*** DATASET RECORDS ***

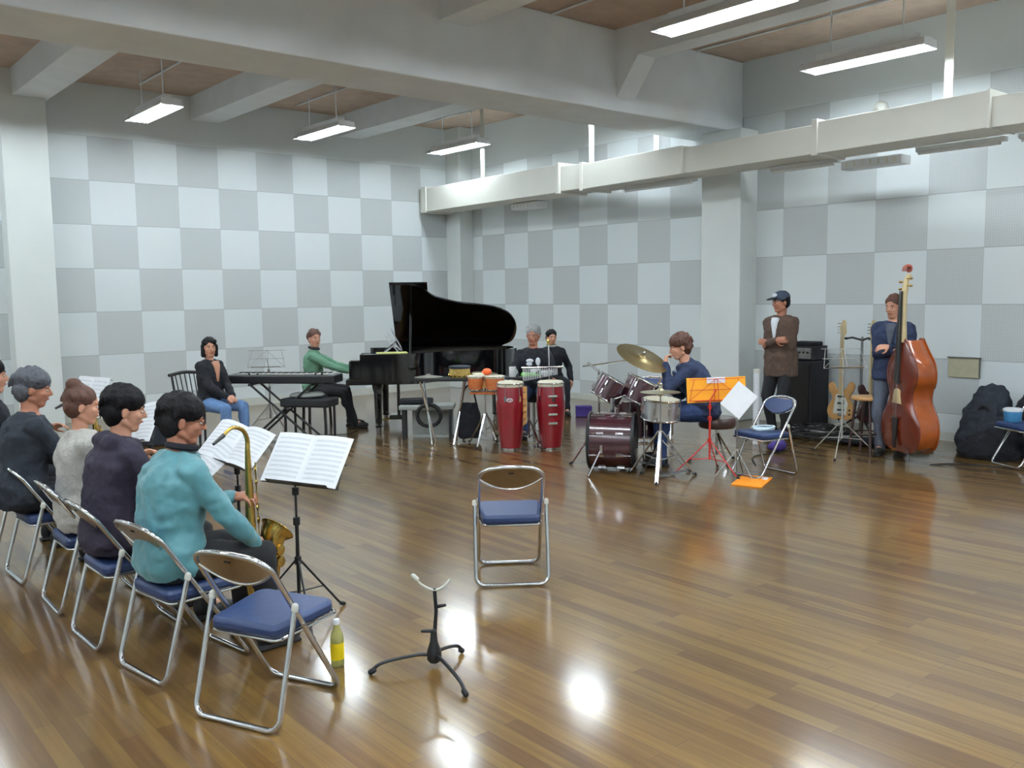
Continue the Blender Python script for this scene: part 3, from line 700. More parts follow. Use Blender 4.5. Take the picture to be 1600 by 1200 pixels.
person('standing person with folded arms in a brown jacket and peaked cap', (9.2, 6.05, 0), math.radians(180), sit=False, s=1.0, lean=.02, hyaw=-.45, hpitch=.08,
       lh=(.17, -.07, 1.12), rh=(.20, .06, 1.15), top=M_brownj, bottom=M_blacktr, jacket=1.6, inner=M_whitecloth, skin=M_skin2, cap=(mat('cap_cloth', (60, 72, 92), .8, var=.4, scale=40), M_blackcloth),
       lpole=(-.1, .35, -1), rpole=(-.1, -.35, -1), lfd=(.2, -.9, .1), rfd=(.1, .9, .1), lpn=(-.8, 0, 0), rpn=(-.8, 0, 0), fat=1.06)
person('standing person in a navy shirt with folded hands behind the double bass', (9.0, 4.60, 0), math.radians(-165), sit=False, s=.97, lean=.02, hyaw=-.25, hpitch=.1,
       lh=(.26, .02, 1.14), rh=(.25, .06, 1.10), top=M_navy, bottom=M_greytr, jacket=.5, hairm=M_hairbrown, inner=M_greytr, lpole=(-.1, .4, -1), rpole=(-.1, -.4, -1), fat=1.08, lfd=(.3, -.9, 0), rfd=(.3, .9, 0), lpn=(-.6, 0, -.6), rpn=(-.6, 0, -.6))

# ================================================================== INSTRUMENTS AND STANDS
def frameM(o, x, z):
    """matrix whose local x/z axes follow the given vectors"""
    x = V(x).normalized(); z = V(z); z = (z - x * z.dot(x)).normalized(); y = z.cross(x)
    M = Matrix((x, y, z)).transposed().to_4x4(); M.translation = V(o); return M
# ---------------- music stands
def music_stand(label, loc, desk_c, yaw, tilt, roll=0., wd=.46, ht=.30, metal=M_black, legs=(0, 120, 240), leg_r=.30, hub=.36, mesh=True, deskm=None, name='music_stand', desk_ht=None):
    t = thing(name, label, 'music stand', (loc[0], loc[1], 0))
    n = V((math.cos(yaw), math.sin(yaw), 0)); s_ = V((-math.sin(yaw), math.cos(yaw), 0))
    up = V((-n.x * math.sin(tilt), -n.y * math.sin(tilt), math.cos(tilt)))
    Sx = s_ * math.cos(roll) + up * math.sin(roll); U = -s_ * math.sin(roll) + up * math.cos(roll); N = Sx.cross(U)
    dc = V(desk_c) - V((loc[0], loc[1], 0))
    pz = dc.z - .10
    MB().tube([(0, 0, hub - .18), (0, 0, hub + .22)], .010, 10).build('lower_pole', metal, t)
    MB().tube([(0, 0, hub + .1), (0, 0, pz), V((0, 0, pz)).lerp(dc - N * .02, .5), dc - N * .02], .0065, 8).build('upper_pole', metal, t)
    for z in (hub, hub + .21, pz - .06): MB().tube([(0, 0, z - .02), (0, 0, z + .02)], .018, 10).capsule((0, .01, z), (.01, .035, z), .006).build('clamp_collar', M_rubber if metal is M_black else metal, t)
    for a in legs:
        a = math.radians(a); d_ = V((math.cos(a), math.sin(a), 0))
        l = MB().tube([d_ * .012 + V((0, 0, hub)), d_ * leg_r + V((0, 0, .015))], .006, 6); l.tube([V((0, 0, hub - .17)) + d_ * .01, d_ * leg_r * .55 + V((0, 0, hub * .46))], .0045, 6)
        lo = l.build('leg', metal, t); MB().capsule(d_ * leg_r + V((0, 0, .02)), d_ * (leg_r + .02) + V((0, 0, .012)), .011).build('rubber_foot', M_rubber, lo)
    R = Matrix((Sx, U, N)).transposed()
    D = lambda x, y, z=0: dc + Sx * x + U * y + N * z
    fr = MB()
    if deskm: fr.box(D(0, 0, -.008), (wd, ht, .003), R); fr.box(D(0, -ht / 2 - .004, .012), (wd, .004, .045), R)
    else:
        dh = desk_ht or ht
        for y in (-dh / 2, 0, dh / 2): fr.tube([D(-wd / 2, y, -.01), D(wd / 2, y, -.01)], .003, 6)
        for x in (-wd / 2, -.02, .02, wd / 2): fr.tube([D(x, -dh / 2, -.01), D(x * .8, dh / 2, -.01)], .003, 6)
        fr.tube([D(-wd / 2, -dh / 2, -.012), D(0, dh / 2, -.012), D(wd / 2, -dh / 2, -.012)], .0028, 6)
        fr.box(D(0, -dh / 2 - .003, .014), (wd * .8, .004, .04), R)
    fr.build('desk', metal, t, smooth=False)
    return t, D, R, (Sx, U, N), V((loc[0], loc[1], 0))
def sheet(label, D, R, base, wd, ht, off=(0, 0), pages=2, curl=.012, rot=0., lines=True, group='sheet music on the stands', m=M_paper, cat='sheet music', name='sheet_music'):
    O = V(base); cx, cy = off
    t = thing(name, label, cat, tuple(O + D(cx, cy, .0)), 0, group)
    o0 = D(cx, cy, 0); c, s_ = math.cos(rot), math.sin(rot)
    Q = lambda x, y, z: D(cx + x * c - y * s_, cy + x * s_ + y * c, z) - o0
    pw = wd / pages
    for p in range(pages):
        mb = MB(); n = 10; vs = []; fs = []
        for i in range(n + 1):
            x = -wd / 2 + pw * p + pw * i / n; z = .006 + curl * math.sin(PI * i / n) + .003 * p
            for y in (-ht / 2, ht / 2):
                for k in (0, .0025): vs.append(Q(x, y, z + k))
        for i in range(n):
            a = i * 4; b = a + 4; fs += [(a, b, b + 2, a + 2), (a + 1, a + 3, b + 3, b + 1), (a, a + 1, b + 1, b), (a + 2, b + 2, b + 3, a + 3)]
        fs += [(0, 2, 3, 1), (n * 4, n * 4 + 1, n * 4 + 3, n * 4 + 2)]
        pg = mb.add(vs, fs).build('page', m, t)
        if lines:
            ln = MB(); vs = []; fs = []
            for r in range(9):
                y0 = ht * (.40 - .095 * r)
                for q in range(3):
                    y = y0 - q * .0045
                    for i in range(n):
                        xa = pw * (.08 + .84 * i / n); xb = pw * (.08 + .84 * (i + 1) / n)
                        za = .0088 + curl * math.sin(PI * xa / pw) + .003 * p; zb = .0088 + curl * math.sin(PI * xb / pw) + .003 * p
                        X = -wd / 2 + pw * p; b0 = len(vs)
                        vs += [Q(X + xa, y, za + .0003), Q(X + xb, y, zb + .0003), Q(X + xb, y + .0012, zb + .0003), Q(X + xa, y + .0012, za + .0003)]; fs.append((b0, b0 + 1, b0 + 2, b0 + 3))
            ln.add(vs, fs).build('staff_lines', M_ink, pg, smooth=False)
    return t
t, D, R, A, O = music_stand('black tripod music stand in front of the teal-jacketed player', (2.13, 4.30), (2.184, 4.257, .87), -2.614, .672, -.047, .46, .28, legs=(15, 140, 255), leg_r=.30, hub=.34)
sheet('white music pages on the stand nearest the viewer', D, R, O, .455, .29)
t, D, R, A, O = music_stand('black music stand second from the viewer beside the plum-jacketed player', (2.2, 5.2), (2.184, 5.16, .84), -2.67, .78, -.2, .44, .26, legs=(30, 150, 270))
sheet('curling white pages leaning on the second music stand', D, R, O, .46, .27, rot=.0, curl=.035)
sheet('lower white sheet slipping from the second music stand', D, R, O, .24, .30, off=(-.10, -.13), pages=1, rot=-.25, curl=.03)
t, D, R, A, O = music_stand('black music stand third from the viewer beside the plum hood', (2.0, 6.12), (1.944, 6.135, .896), -3.0, .5, .168, .42, .26, legs=(30, 150, 270))
sheet('white pages on the third music stand', D, R, O, .42, .28)
t, D, R, A, O = music_stand('black music stand beyond the player with the hair bun', (2.0, 7.35), (1.95, 7.3, .98), -2.9, .4, 0, .44, .30, legs=(30, 150, 270))
sheet('white pages on the farthest music stand of the row', D, R, O, .44, .32)

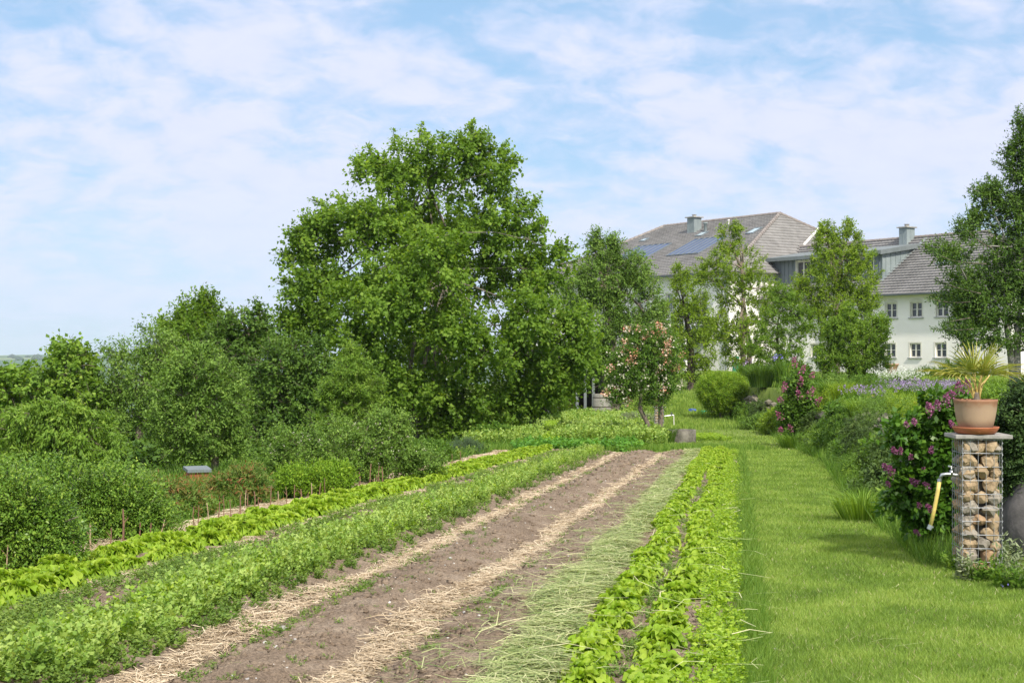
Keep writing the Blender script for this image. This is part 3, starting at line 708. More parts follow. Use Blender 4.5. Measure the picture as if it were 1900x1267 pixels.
M_zinc_r = surf('weathered_zinc_roof', (.12, .14, .14), (.17, .19, .19), 1.2, .6, .1, .002)
dr = MB(); dd = (BV+ZV*.15); dr.box(H(-15.8, .70, DR(.70)), EV*(15.8-4.40), dd*4.25, ZV*.10)
dr.box(H(-15.8, .62, DR(.7)-.16), EV*(15.8-4.42), BV*.09, ZV*.24)
dr.box(H(-4.42, .66, DR(.66)-.20), EV*.06, dd*4.2, ZV*.30)
dr.build('dormer_roof', M_zinc_r, dorm)
for o_ in dops: window(*o_, 1.16, bars=1, trans=0, depth=.06, parent=house)
# chimney of the right wing
def chimney(s, u, z0, z1, ws, wu, mat, cap=.12):
    mb = MB(); mb.box(H(s, u, z0), EV*ws, BV*wu, ZV*(z1-z0))
    mb.box(H(s+ws, u+wu*.5, z0+.1), EV*.02, BV*.03, ZV*(z1-z0-.1)); mb.box(H(s+ws*.5, u-.02, z0+.1), EV*.025, BV*.02, ZV*(z1-z0-.1))
    mb.box(H(s-.03, u-.03, z0+.3), EV*(ws+.06), BV*(wu+.06), ZV*.05)
    c = mb.build('chimney', mat, house)
    k = MB(); k.box(H(s-cap, u-cap, z1), EV*(ws+2*cap), BV*(wu+2*cap), ZV*.08); k.build('chimney_cap', M_stone_g, c)
    p = MB(); p.lathe(H(s+ws/2, u+wu/2, z1+.08), [(.17, 0), (.16, .16), (.2, .17), (.2, .2), (0, .2)], 12); p.build('chimney_pot', M_stone_g, c)
chimney(-6.35, 4.9, 8.9, 10.45, .68, .85, M_zinc)
# skylights
def on_roof(kind, O, A, Bd, a, b_, w, h, mat, fm, lift=.06):
    A = Vector(A).normalized(); Bd = Vector(Bd).normalized(); N = A.cross(Bd); N = -N if N.z < 0 else N
    fb = MB(); o_ = O+A*a+Bd*b_+N*lift; f = .07
    for x0, y0, x1, y1 in ((0, 0, w, f), (0, h-f, w, h), (0, f, f, h-f), (w-f, f, w, h-f)): fb.box(o_+A*x0+Bd*y0, A*(x1-x0), Bd*(y1-y0), N*.12)
    t = fb.build(kind, fm, house); g = MB(); g.box(o_+A*f+Bd*f, A*(w-2*f), Bd*(h-2*f), N*.085); g.build('pane', mat, t); return t
m, nt, b, o = nmat('skylight_glass'); b.inputs['Base Color'].default_value = (.38, .46, .50, 1); b.inputs['Roughness'].default_value = .06; M_sky = m
on_roof('skylight', O0, EV, bw, -1.2, q(2.35), .78, 1.25, M_sky, M_zinc_d); on_roof('skylight', O0, EV, bw, -.30, q(2.35), .78, 1.25, M_sky, M_zinc_d)
# main block
ZM = lambda u: 7.5+.468*(u+4)
bm_ = Vector((BV.x, BV.y, .468)); lm = bm_.length; OM = H(0, -4, 7.5); qm = lambda u: (u+4)*lm
tiles('roof', OM, EV, bm_, [(-39.2, 0), (-14.1, 0), (-19.8, qm(6.9)), (-33.5, qm(6.9))], house, rowh=.36, tw=.32, seed=4)
em = Vector((-EV.x, -EV.y, .895)); lme = math.hypot(1, .895); OE = H(-14.1, 0, 7.5); k1 = lme/.895
tiles('roof', OE, BV, em, [(-4, 0), (2.46, 0), (5.8, 2.24*k1), (13.0, 2.24*k1), (6.9, 5.1*k1)], house, rowh=.36, tw=.32, seed=5)
mb = MB(); mb.poly([H(-33.5, 6.9, 12.6), H(-19.8, 6.9, 12.6), H(-14.1, 17.8, 7.5), H(-39.2, 17.8, 7.5)]); mb.poly([H(-33.5, 6.9, 12.6), H(-39.2, 17.8, 7.5), H(-39.2, -4, 7.5)]); mb.build('rear_roof', M_tile, house)
ridge('ridge_cap', H(-33.5, 6.9, 12.68), H(-19.8, 6.9, 12.68), .15); ridge('ridge_cap', H(-14.1, -4, 7.6), H(-19.8, 6.9, 12.68), .15); ridge('ridge_cap', H(-19.8, 6.9, 12.68), H(-16.6, 13.0, 9.8), .15)
ridge('ridge_cap', H(-39.2, -4, 7.6), H(-33.5, 6.9, 12.68), .15)
mb = MB(); a = H(-16.55, 6.1, 9.72+.12); b_ = H(-18.35, 9.75, 11.3+.15); d = b_-a; mb.box(a, d, EV*.09, ZV*.22); mb.build('verge_board', M_wall, house)
mops = [(-17.7, -16.95, 4.75, 6.2), (-21.5, -20.75, 4.75, 6.2), (-25, -24.25, 4.75, 6.2), (-29, -28.2, 4.75, 6.2), (-20.2, -18.9, 1.0, 3.0), (-26, -25, 1.2, 2.6)]
wall_open('front_wall', -38.6, -14.68, -1.6, 7.75, -3.4, mops)
for o_ in mops[:4]: window(*o_, -3.4, bars=0, trans=1, glass=M_curt)
for o_ in mops[4:]: window(*o_, -3.4, bars=1, trans=1)
mb = MB(); mb.poly([H(-14.68, -3.4, -1.2), H(-14.68, 18, -1.2), H(-14.68, 18, 7.9), H(-14.68, -3.4, 7.9)]); mb.poly([H(-38.6, -3.4, -1.6), H(-38.6, 17, -1.6), H(-38.6, 17, 7.7), H(-38.6, -3.4, 7.7)]); mb.build('side_wall', M_wall, house)
mb = MB(); mb.poly([H(-39.1, -3.95, 7.46), H(-14.15, -3.95, 7.46), H(-14.15, -3.3, 7.6), H(-39.1, -3.3, 7.6)]); mb.poly([H(-14.15, -3.95, 7.46), H(-14.15, 18, 7.46), H(-14.8, 18, 7.6), H(-14.8, -3.95, 7.6)]); mb.build('soffit', M_side, house)
gutter(H(-39.1, -4.1, 7.46), H(-14.1, -4.1, 7.46), .09)
NM = EV.cross(bm_).normalized()
def ab(px, py): p = on_plane(px, py, OM, NM)-OM; return p.dot(EV), p.dot(bm_.normalized())
m, nt, b, o = nmat('solar_cell'); b.inputs['Base Color'].default_value = (.045, .075, .17, 1); b.inputs['Roughness'].default_value = .35; b.inputs['Specular IOR Level'].default_value = .35; M_solar = m
def solar(px0, py0, px1, py1, n):
    a0, b0 = ab(px0, py0); a1, b1 = ab(px1, py1); w = (a1-a0)/n
    for i in range(n): on_roof('solar_panel', OM, EV, bm_, a0+i*w, b0, w-.02, b1-b0, M_solar, M_zinc_d)
solar(1236, 478, 1352, 441, 6); solar(1136, 487, 1248, 454, 6)
a_, b2 = ab(1296, 441); on_roof('skylight', OM, EV, bm_, a_-.4, b2, .8, .9, M_sky, M_zinc_d)
a_, b2 = ab(1187, 451); on_roof('skylight', OM, EV, bm_, a_-.1, b2, .7, .7, M_sky, M_zinc_d)
a_, b2 = ab(1385, 437); on_roof('skylight', OM, EV, bm_, a_-.1, b2, .8, 1.2, M_sky, M_zinc_d)
p = on_plane(1288, 434, OM, NM)-PH; sC, uC = p.dot(EV), p.dot(BV)
chimney(sC-.85, uC, ZM(uC)-.3, ZM(uC)+1.35, .85, .8, M_zinc, .14)
p = on_plane(1309, 431, OM, NM); mb = MB(); mb.lathe(p-ZV*.1, [(.13, 0), (.13, .75), (.19, .78), (.19, .9), (0, .92)], 14); mb.build('vent_pipe', M_zinc, house, True)
p = on_plane(1352, 419, OM, NM); mb = MB(); mb.lathe(p-ZV*.1, [(.07, 0), (.07, .5), (.1, .52), (.1, .58), (0, .6)], 12); mb.build('vent_pipe', M_wall, house, True)
# downpipe on the corner
mb = MB(); mb.tube([H(-14.9, -3.55, 7.4), H(-14.9, -3.55, -.4)], .06, 10); mb.build('downpipe', M_zinc_d, house)
mb = MB(); mb.tube([H(-9.0, -.12, 5.4), H(-9.0, -.12, -.4)], .05, 10); mb.build('downpipe', M_zinc_d, house)
# porch of the main block
pz = .1; pr = MB(); pc = [(-21.6, -6.2), (-19.0, -6.2), (-16.4, -6.2)]
pr_ = empty('porch', H(-19, -5, pz), 'white posted porch with dark lean-to roof before the left part of the farmhouse', 'porch')
for s, u in pc: pp = MB(); pp.box(H(s, u, -.9), EV*.20, BV*.20, ZV*4.0); pp.build('post', M_wall, pr_)
pp = MB(); pp.box(H(-22, -6.5, 3.05), EV*6.1, (BV*3.2+ZV*.6), ZV*.10); pp.build('roof', M_zinc_d, pr_)
pp = MB(); pp.tube([H(-19.25, -6.25, 3.1), H(-19.25, -6.25, -.5)], .06, 10); pp.build('downpipe', M_zinc, pr_)
M_wood = surf('weathered_wood', (.16, .13, .10), (.32, .27, .22), 6, .85, .4, .005)
M_wood_d = surf('dark_wood', (.035, .028, .022), (.08, .06, .045), 6, .85)
M_redwood = surf('red_brown_wood', (.16, .06, .035), (.26, .11, .06), 6, .7)
pp = MB(); x = -25.6
while x < -21.7: pp.box(H(x, -6.3, .1), EV*.09, BV*.03, ZV*1.15); x += .17
pp.box(H(-25.7, -6.26, .3), EV*4.0, BV*.05, ZV*.1); pp.box(H(-25.7, -6.26, 1.0), EV*4.0, BV*.05, ZV*.1)
f = pp.build('picket_railing', M_wood, None); tag(f, 'weathered picket railing left of the white porch posts', 'railing')
pp = MB(); x = -18.6
while x < -17.1: pp.box(H(x, -6.3, .35), EV*.05, BV*.03, ZV*.95); x += .16
pp.box(H(-18.7, -6.33, 1.3), EV*1.7, BV*.08, ZV*.06); pp.box(H(-17.0, -6.33, -.3), EV*.3, BV*.14, ZV*1.7)
f = pp.build('slatted_gate', M_redwood, None); tag(f, 'short slatted railing with red brown post beside the white wall', 'railing')
# green pump / bottle by the porch
p = AT(1366, 697, 97); mb = MB(); mb.lathe(p, [(0, 0), (.26, 0), (.27, .1), (.26, .75), (.18, .95), (.10, 1.0), (.10, 1.15), (.22, 1.17), (.22, 1.3), (0, 1.35)], 18)
tag(mb.build('water_tank', surf('green_enamel', (.02, .16, .09), (.03, .24, .14), 4, .35)), 'dark green upright tank standing at the porch of the farmhouse', 'tank')
# terrace wall of the porch
mb = MB(); mb.box(H(-27, -6.6, -1.5), EV*11, BV*3.3, ZV*1.75); tag(mb.build('porch_terrace', M_stone_g), kind='structure')
# urn by the house wall
p = AT(1654, 694, 88); mb = MB(); mb.lathe(p, [(0, 0), (.2, 0), (.22, .05), (.42, .55), (.46, .58), (.46, .64), (.40, .64), (.38, .56), (0, .55)], 20)
M_terra = surf('terracotta', (.36, .19, .12), (.50, .31, .21), 5, .8)
tag(mb.build('terracotta_planter', M_terra, None, True), 'flared terracotta planter standing before the white farmhouse wall', 'planter')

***

WHAT YOU WILL DO: Repeat exactly the lines from the start of the entries down to the line with "rpn=(-.6, 0, -.6))", keeping both ends but none of the pictures.

SOLVED EXERCISE:
Continue the Blender Python script for this scene: part 3, from line 700. More parts follow. Use Blender 4.5. Take the picture to be 1600 by 1200 pixels.
person('standing person with folded arms in a brown jacket and peaked cap', (9.2, 6.05, 0), math.radians(180), sit=False, s=1.0, lean=.02, hyaw=-.45, hpitch=.08,
       lh=(.17, -.07, 1.12), rh=(.20, .06, 1.15), top=M_brownj, bottom=M_blacktr, jacket=1.6, inner=M_whitecloth, skin=M_skin2, cap=(mat('cap_cloth', (60, 72, 92), .8, var=.4, scale=40), M_blackcloth),
       lpole=(-.1, .35, -1), rpole=(-.1, -.35, -1), lfd=(.2, -.9, .1), rfd=(.1, .9, .1), lpn=(-.8, 0, 0), rpn=(-.8, 0, 0), fat=1.06)
person('standing person in a navy shirt with folded hands behind the double bass', (9.0, 4.60, 0), math.radians(-165), sit=False, s=.97, lean=.02, hyaw=-.25, hpitch=.1,
       lh=(.26, .02, 1.14), rh=(.25, .06, 1.10), top=M_navy, bottom=M_greytr, jacket=.5, hairm=M_hairbrown, inner=M_greytr, lpole=(-.1, .4, -1), rpole=(-.1, -.4, -1), fat=1.08, lfd=(.3, -.9, 0), rfd=(.3, .9, 0), lpn=(-.6, 0, -.6), rpn=(-.6, 0, -.6))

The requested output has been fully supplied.